_Written exercise_
Copy every line of the data exactly, leaving nothing out.

▽

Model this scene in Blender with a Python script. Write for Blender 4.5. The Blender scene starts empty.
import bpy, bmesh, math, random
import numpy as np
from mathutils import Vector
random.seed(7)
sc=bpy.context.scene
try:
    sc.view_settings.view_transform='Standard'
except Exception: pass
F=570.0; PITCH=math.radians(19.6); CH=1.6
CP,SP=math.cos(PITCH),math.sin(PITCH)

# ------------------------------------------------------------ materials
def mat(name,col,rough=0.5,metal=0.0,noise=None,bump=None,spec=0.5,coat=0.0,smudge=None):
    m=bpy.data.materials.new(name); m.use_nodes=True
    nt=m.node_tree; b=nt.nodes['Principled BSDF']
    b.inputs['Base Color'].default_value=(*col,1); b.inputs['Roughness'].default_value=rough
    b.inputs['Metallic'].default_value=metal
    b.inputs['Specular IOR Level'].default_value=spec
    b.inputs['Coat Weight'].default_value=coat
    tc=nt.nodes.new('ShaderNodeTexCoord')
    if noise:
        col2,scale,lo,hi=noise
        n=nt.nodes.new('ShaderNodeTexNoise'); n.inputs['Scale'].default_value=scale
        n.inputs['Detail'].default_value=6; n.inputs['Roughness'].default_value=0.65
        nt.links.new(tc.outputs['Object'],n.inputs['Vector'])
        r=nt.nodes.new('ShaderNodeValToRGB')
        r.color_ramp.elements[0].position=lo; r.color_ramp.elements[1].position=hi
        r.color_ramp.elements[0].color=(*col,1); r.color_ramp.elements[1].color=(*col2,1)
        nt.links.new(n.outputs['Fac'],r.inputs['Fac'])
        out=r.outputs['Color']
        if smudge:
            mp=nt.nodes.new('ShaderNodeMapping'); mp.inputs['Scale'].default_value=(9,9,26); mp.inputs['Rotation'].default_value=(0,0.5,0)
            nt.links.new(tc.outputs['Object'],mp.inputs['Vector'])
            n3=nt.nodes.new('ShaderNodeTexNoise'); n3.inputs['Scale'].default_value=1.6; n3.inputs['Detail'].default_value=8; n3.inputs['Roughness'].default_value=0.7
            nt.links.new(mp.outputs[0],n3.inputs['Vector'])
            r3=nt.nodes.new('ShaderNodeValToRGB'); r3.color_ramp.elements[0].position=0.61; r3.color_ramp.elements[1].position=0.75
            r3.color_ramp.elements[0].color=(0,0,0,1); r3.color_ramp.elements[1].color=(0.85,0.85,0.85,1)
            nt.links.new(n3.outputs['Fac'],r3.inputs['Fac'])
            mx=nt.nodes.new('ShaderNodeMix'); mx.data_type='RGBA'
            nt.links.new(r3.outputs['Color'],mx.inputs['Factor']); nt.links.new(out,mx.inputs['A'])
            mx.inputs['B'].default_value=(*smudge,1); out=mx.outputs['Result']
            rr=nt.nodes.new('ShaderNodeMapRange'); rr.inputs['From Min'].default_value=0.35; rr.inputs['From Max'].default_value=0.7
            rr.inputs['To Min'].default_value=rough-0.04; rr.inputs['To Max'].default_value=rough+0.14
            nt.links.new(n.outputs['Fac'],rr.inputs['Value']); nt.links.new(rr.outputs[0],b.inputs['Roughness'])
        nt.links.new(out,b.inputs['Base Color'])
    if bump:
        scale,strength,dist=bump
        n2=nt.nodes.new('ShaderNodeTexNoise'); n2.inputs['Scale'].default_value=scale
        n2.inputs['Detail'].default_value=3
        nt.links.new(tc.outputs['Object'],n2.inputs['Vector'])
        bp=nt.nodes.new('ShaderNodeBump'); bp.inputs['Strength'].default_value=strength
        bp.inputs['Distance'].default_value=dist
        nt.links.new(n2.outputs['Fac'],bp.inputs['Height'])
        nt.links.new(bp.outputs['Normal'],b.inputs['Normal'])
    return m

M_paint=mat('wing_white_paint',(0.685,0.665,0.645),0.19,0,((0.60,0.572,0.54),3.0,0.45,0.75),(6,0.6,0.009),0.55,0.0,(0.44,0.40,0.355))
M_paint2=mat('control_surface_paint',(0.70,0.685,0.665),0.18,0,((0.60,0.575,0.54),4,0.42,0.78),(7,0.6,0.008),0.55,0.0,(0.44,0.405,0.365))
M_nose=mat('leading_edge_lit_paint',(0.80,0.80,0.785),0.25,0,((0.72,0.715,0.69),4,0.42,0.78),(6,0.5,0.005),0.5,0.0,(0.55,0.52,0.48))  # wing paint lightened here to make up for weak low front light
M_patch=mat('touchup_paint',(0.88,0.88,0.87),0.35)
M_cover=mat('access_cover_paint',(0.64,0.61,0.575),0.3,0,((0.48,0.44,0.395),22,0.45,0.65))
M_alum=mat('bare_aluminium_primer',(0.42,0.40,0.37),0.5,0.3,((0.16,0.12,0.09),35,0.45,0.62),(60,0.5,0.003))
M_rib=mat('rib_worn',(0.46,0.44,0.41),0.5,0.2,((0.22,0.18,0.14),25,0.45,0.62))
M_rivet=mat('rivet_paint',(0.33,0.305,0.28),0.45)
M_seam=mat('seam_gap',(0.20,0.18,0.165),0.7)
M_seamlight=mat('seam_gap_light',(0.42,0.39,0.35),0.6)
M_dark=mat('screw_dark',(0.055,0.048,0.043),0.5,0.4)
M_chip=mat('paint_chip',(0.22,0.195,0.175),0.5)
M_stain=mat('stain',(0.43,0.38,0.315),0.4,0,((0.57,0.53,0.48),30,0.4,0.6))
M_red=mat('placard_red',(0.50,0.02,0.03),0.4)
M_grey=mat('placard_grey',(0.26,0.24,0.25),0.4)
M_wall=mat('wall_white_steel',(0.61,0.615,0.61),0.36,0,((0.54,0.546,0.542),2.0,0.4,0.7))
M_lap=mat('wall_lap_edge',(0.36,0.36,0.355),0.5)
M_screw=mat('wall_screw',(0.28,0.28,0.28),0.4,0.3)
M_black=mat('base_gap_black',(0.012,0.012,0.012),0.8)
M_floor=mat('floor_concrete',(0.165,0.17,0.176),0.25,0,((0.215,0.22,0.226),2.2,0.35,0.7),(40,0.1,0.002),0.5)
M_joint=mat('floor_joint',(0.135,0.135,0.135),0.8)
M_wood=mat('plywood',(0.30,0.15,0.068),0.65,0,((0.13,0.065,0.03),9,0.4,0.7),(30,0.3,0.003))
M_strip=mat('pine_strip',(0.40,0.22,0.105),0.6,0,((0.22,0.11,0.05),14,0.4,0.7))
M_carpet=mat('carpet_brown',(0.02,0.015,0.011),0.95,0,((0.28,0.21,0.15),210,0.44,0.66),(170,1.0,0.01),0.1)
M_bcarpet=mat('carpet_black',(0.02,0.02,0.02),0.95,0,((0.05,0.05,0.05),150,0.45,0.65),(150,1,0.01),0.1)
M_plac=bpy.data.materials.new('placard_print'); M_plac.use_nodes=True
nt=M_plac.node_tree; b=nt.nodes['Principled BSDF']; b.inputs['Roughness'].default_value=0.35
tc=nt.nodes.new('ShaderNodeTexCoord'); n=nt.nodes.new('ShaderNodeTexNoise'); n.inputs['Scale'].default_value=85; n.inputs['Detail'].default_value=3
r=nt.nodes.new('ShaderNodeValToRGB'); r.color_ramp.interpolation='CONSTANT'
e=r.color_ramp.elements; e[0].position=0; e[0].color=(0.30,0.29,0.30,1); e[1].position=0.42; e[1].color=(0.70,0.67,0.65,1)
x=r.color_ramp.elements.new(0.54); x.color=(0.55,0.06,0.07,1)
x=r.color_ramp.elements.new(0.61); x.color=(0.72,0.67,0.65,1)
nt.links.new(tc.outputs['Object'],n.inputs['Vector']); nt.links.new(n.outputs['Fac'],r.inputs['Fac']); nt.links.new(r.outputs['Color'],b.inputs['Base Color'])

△

_Output_
Model this scene in Blender with a Python script. Write for Blender 4.5. The Blender scene starts empty.
import bpy, bmesh, math, random
import numpy as np
from mathutils import Vector
random.seed(7)
sc=bpy.context.scene
try:
    sc.view_settings.view_transform='Standard'
except Exception: pass
F=570.0; PITCH=math.radians(19.6); CH=1.6
CP,SP=math.cos(PITCH),math.sin(PITCH)

# ------------------------------------------------------------ materials
def mat(name,col,rough=0.5,metal=0.0,noise=None,bump=None,spec=0.5,coat=0.0,smudge=None):
    m=bpy.data.materials.new(name); m.use_nodes=True
    nt=m.node_tree; b=nt.nodes['Principled BSDF']
    b.inputs['Base Color'].default_value=(*col,1); b.inputs['Roughness'].default_value=rough
    b.inputs['Metallic'].default_value=metal
    b.inputs['Specular IOR Level'].default_value=spec
    b.inputs['Coat Weight'].default_value=coat
    tc=nt.nodes.new('ShaderNodeTexCoord')
    if noise:
        col2,scale,lo,hi=noise
        n=nt.nodes.new('ShaderNodeTexNoise'); n.inputs['Scale'].default_value=scale
        n.inputs['Detail'].default_value=6; n.inputs['Roughness'].default_value=0.65
        nt.links.new(tc.outputs['Object'],n.inputs['Vector'])
        r=nt.nodes.new('ShaderNodeValToRGB')
        r.color_ramp.elements[0].position=lo; r.color_ramp.elements[1].position=hi
        r.color_ramp.elements[0].color=(*col,1); r.color_ramp.elements[1].color=(*col2,1)
        nt.links.new(n.outputs['Fac'],r.inputs['Fac'])
        out=r.outputs['Color']
        if smudge:
            mp=nt.nodes.new('ShaderNodeMapping'); mp.inputs['Scale'].default_value=(9,9,26); mp.inputs['Rotation'].default_value=(0,0.5,0)
            nt.links.new(tc.outputs['Object'],mp.inputs['Vector'])
            n3=nt.nodes.new('ShaderNodeTexNoise'); n3.inputs['Scale'].default_value=1.6; n3.inputs['Detail'].default_value=8; n3.inputs['Roughness'].default_value=0.7
            nt.links.new(mp.outputs[0],n3.inputs['Vector'])
            r3=nt.nodes.new('ShaderNodeValToRGB'); r3.color_ramp.elements[0].position=0.61; r3.color_ramp.elements[1].position=0.75
            r3.color_ramp.elements[0].color=(0,0,0,1); r3.color_ramp.elements[1].color=(0.85,0.85,0.85,1)
            nt.links.new(n3.outputs['Fac'],r3.inputs['Fac'])
            mx=nt.nodes.new('ShaderNodeMix'); mx.data_type='RGBA'
            nt.links.new(r3.outputs['Color'],mx.inputs['Factor']); nt.links.new(out,mx.inputs['A'])
            mx.inputs['B'].default_value=(*smudge,1); out=mx.outputs['Result']
            rr=nt.nodes.new('ShaderNodeMapRange'); rr.inputs['From Min'].default_value=0.35; rr.inputs['From Max'].default_value=0.7
            rr.inputs['To Min'].default_value=rough-0.04; rr.inputs['To Max'].default_value=rough+0.14
            nt.links.new(n.outputs['Fac'],rr.inputs['Value']); nt.links.new(rr.outputs[0],b.inputs['Roughness'])
        nt.links.new(out,b.inputs['Base Color'])
    if bump:
        scale,strength,dist=bump
        n2=nt.nodes.new('ShaderNodeTexNoise'); n2.inputs['Scale'].default_value=scale
        n2.inputs['Detail'].default_value=3
        nt.links.new(tc.outputs['Object'],n2.inputs['Vector'])
        bp=nt.nodes.new('ShaderNodeBump'); bp.inputs['Strength'].default_value=strength
        bp.inputs['Distance'].default_value=dist
        nt.links.new(n2.outputs['Fac'],bp.inputs['Height'])
        nt.links.new(bp.outputs['Normal'],b.inputs['Normal'])
    return m

M_paint=mat('wing_white_paint',(0.685,0.665,0.645),0.19,0,((0.60,0.572,0.54),3.0,0.45,0.75),(6,0.6,0.009),0.55,0.0,(0.44,0.40,0.355))
M_paint2=mat('control_surface_paint',(0.70,0.685,0.665),0.18,0,((0.60,0.575,0.54),4,0.42,0.78),(7,0.6,0.008),0.55,0.0,(0.44,0.405,0.365))
M_nose=mat('leading_edge_lit_paint',(0.80,0.80,0.785),0.25,0,((0.72,0.715,0.69),4,0.42,0.78),(6,0.5,0.005),0.5,0.0,(0.55,0.52,0.48))  # wing paint lightened here to make up for weak low front light
M_patch=mat('touchup_paint',(0.88,0.88,0.87),0.35)
M_cover=mat('access_cover_paint',(0.64,0.61,0.575),0.3,0,((0.48,0.44,0.395),22,0.45,0.65))
M_alum=mat('bare_aluminium_primer',(0.42,0.40,0.37),0.5,0.3,((0.16,0.12,0.09),35,0.45,0.62),(60,0.5,0.003))
M_rib=mat('rib_worn',(0.46,0.44,0.41),0.5,0.2,((0.22,0.18,0.14),25,0.45,0.62))
M_rivet=mat('rivet_paint',(0.33,0.305,0.28),0.45)
M_seam=mat('seam_gap',(0.20,0.18,0.165),0.7)
M_seamlight=mat('seam_gap_light',(0.42,0.39,0.35),0.6)
M_dark=mat('screw_dark',(0.055,0.048,0.043),0.5,0.4)
M_chip=mat('paint_chip',(0.22,0.195,0.175),0.5)
M_stain=mat('stain',(0.43,0.38,0.315),0.4,0,((0.57,0.53,0.48),30,0.4,0.6))
M_red=mat('placard_red',(0.50,0.02,0.03),0.4)
M_grey=mat('placard_grey',(0.26,0.24,0.25),0.4)
M_wall=mat('wall_white_steel',(0.61,0.615,0.61),0.36,0,((0.54,0.546,0.542),2.0,0.4,0.7))
M_lap=mat('wall_lap_edge',(0.36,0.36,0.355),0.5)
M_screw=mat('wall_screw',(0.28,0.28,0.28),0.4,0.3)
M_black=mat('base_gap_black',(0.012,0.012,0.012),0.8)
M_floor=mat('floor_concrete',(0.165,0.17,0.176),0.25,0,((0.215,0.22,0.226),2.2,0.35,0.7),(40,0.1,0.002),0.5)
M_joint=mat('floor_joint',(0.135,0.135,0.135),0.8)
M_wood=mat('plywood',(0.30,0.15,0.068),0.65,0,((0.13,0.065,0.03),9,0.4,0.7),(30,0.3,0.003))
M_strip=mat('pine_strip',(0.40,0.22,0.105),0.6,0,((0.22,0.11,0.05),14,0.4,0.7))
M_carpet=mat('carpet_brown',(0.02,0.015,0.011),0.95,0,((0.28,0.21,0.15),210,0.44,0.66),(170,1.0,0.01),0.1)
M_bcarpet=mat('carpet_black',(0.02,0.02,0.02),0.95,0,((0.05,0.05,0.05),150,0.45,0.65),(150,1,0.01),0.1)
M_plac=bpy.data.materials.new('placard_print'); M_plac.use_nodes=True
nt=M_plac.node_tree; b=nt.nodes['Principled BSDF']; b.inputs['Roughness'].default_value=0.35
tc=nt.nodes.new('ShaderNodeTexCoord'); n=nt.nodes.new('ShaderNodeTexNoise'); n.inputs['Scale'].default_value=85; n.inputs['Detail'].default_value=3
r=nt.nodes.new('ShaderNodeValToRGB'); r.color_ramp.interpolation='CONSTANT'
e=r.color_ramp.elements; e[0].position=0; e[0].color=(0.30,0.29,0.30,1); e[1].position=0.42; e[1].color=(0.70,0.67,0.65,1)
x=r.color_ramp.elements.new(0.54); x.color=(0.55,0.06,0.07,1)
x=r.color_ramp.elements.new(0.61); x.color=(0.72,0.67,0.65,1)
nt.links.new(tc.outputs['Object'],n.inputs['Vector']); nt.links.new(n.outputs['Fac'],r.inputs['Fac']); nt.links.new(r.outputs['Color'],b.inputs['Base Color'])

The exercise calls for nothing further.